A range of standards relating to the use of electronics components and software in safety-critical systems are defined. These standards aim to design, procure and deploy safety-critical systems that provide some assurance on the safety features of the systems. The IEC 61508 presents a generic approach of all activities dedicated to functional safety of Electrical/Electronic/ProgrammableElectronic (E/E/PE) devices. The standard proposes a global approach of safety, that can be compared to the ISO 9000 system in the quality domain [17]. The IEC 61508 promotes a design methodology framework that aims to prevent the presence of dangerous failures, or control them when they arise by providing guidance on each phase of the safety life-cycle.

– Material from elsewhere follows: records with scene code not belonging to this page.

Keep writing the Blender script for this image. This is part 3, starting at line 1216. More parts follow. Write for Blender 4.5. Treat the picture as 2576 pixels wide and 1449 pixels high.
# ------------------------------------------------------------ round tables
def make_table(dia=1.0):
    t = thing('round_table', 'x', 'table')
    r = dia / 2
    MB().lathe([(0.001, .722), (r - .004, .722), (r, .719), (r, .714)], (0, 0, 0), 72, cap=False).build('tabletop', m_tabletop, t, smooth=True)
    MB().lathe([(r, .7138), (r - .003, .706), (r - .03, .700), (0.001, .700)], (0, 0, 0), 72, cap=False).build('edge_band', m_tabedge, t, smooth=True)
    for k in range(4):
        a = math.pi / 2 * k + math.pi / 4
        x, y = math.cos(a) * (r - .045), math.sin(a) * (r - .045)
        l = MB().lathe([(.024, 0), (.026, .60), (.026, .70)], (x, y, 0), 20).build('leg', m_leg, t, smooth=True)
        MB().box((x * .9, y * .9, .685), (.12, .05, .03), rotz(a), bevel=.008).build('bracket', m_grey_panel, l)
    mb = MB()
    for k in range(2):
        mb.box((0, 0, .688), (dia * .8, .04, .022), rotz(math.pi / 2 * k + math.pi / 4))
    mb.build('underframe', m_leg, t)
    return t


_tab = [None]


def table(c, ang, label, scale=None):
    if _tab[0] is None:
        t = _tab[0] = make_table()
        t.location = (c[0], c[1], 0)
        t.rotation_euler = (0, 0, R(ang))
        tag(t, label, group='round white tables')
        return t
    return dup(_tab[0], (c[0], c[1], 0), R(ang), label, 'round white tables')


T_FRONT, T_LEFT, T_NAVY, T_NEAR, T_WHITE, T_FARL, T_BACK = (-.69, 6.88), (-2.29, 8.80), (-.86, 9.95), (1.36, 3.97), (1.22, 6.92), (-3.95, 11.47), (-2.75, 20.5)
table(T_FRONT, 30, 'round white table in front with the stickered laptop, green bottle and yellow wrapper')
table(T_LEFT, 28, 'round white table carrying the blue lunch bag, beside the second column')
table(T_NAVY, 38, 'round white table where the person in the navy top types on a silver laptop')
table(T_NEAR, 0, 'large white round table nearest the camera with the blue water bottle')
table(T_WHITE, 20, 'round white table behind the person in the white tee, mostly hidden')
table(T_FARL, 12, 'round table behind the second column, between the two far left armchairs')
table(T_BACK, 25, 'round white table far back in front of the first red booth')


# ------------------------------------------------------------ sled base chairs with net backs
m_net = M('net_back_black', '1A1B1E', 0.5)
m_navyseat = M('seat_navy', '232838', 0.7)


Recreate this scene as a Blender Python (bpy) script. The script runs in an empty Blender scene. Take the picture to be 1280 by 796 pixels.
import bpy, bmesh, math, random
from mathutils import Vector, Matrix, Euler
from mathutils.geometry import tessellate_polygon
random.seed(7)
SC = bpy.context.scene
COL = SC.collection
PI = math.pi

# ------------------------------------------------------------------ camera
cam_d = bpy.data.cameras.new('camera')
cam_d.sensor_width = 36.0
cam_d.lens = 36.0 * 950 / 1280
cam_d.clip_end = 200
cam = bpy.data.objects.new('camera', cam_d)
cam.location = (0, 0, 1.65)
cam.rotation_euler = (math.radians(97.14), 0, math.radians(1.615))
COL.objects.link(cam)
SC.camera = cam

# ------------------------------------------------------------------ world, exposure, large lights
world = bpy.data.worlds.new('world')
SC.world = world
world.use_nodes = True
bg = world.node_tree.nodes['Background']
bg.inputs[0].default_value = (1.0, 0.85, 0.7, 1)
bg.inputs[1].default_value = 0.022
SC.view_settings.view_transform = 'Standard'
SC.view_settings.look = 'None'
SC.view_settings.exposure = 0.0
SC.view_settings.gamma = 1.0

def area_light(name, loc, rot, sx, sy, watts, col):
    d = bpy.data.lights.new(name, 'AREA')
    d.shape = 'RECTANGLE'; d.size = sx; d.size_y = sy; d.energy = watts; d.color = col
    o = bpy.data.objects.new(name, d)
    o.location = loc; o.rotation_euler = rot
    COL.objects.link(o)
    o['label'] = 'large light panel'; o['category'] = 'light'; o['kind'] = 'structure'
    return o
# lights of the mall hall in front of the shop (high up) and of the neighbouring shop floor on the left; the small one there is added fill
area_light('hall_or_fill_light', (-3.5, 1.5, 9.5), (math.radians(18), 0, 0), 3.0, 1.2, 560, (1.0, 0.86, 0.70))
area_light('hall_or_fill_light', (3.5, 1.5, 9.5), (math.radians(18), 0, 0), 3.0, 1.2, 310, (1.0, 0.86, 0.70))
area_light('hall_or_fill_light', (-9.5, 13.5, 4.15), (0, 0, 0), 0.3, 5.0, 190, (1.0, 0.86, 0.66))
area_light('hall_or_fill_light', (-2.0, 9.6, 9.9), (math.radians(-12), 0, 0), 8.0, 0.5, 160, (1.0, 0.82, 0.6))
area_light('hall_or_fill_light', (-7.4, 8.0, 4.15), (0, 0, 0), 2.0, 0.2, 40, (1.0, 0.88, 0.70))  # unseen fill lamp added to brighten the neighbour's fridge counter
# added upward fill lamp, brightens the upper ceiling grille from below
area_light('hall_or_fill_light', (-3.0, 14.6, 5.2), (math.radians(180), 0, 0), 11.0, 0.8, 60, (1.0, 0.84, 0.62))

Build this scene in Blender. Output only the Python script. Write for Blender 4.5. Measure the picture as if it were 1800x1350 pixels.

The safety requirements of a Safety-Related System (SRS) must be specified in terms of the functions to be performed by the SRS and the integrity required of each. Each safety-related function is then specified by a Safety Integrity Level (SIL). The SIL is defined by the necessary action to reduce the risk of a function, from an uncontrolled risk to a tolerable risk. The SIL can then quantify the level of security of a system. The level 1 (SIL 1) corresponds to the lower safety integrity level and the level 4 (SIL 4) represents the higher safety integrity level:

  • • SIL 4: catastrophic impact (higher level);
  • • SIL 3: impact on the community;
  • • SIL 2: major protection of installation and production or injury risk on persons;
  • • SIL 1: minor protection of installation and production (lower level).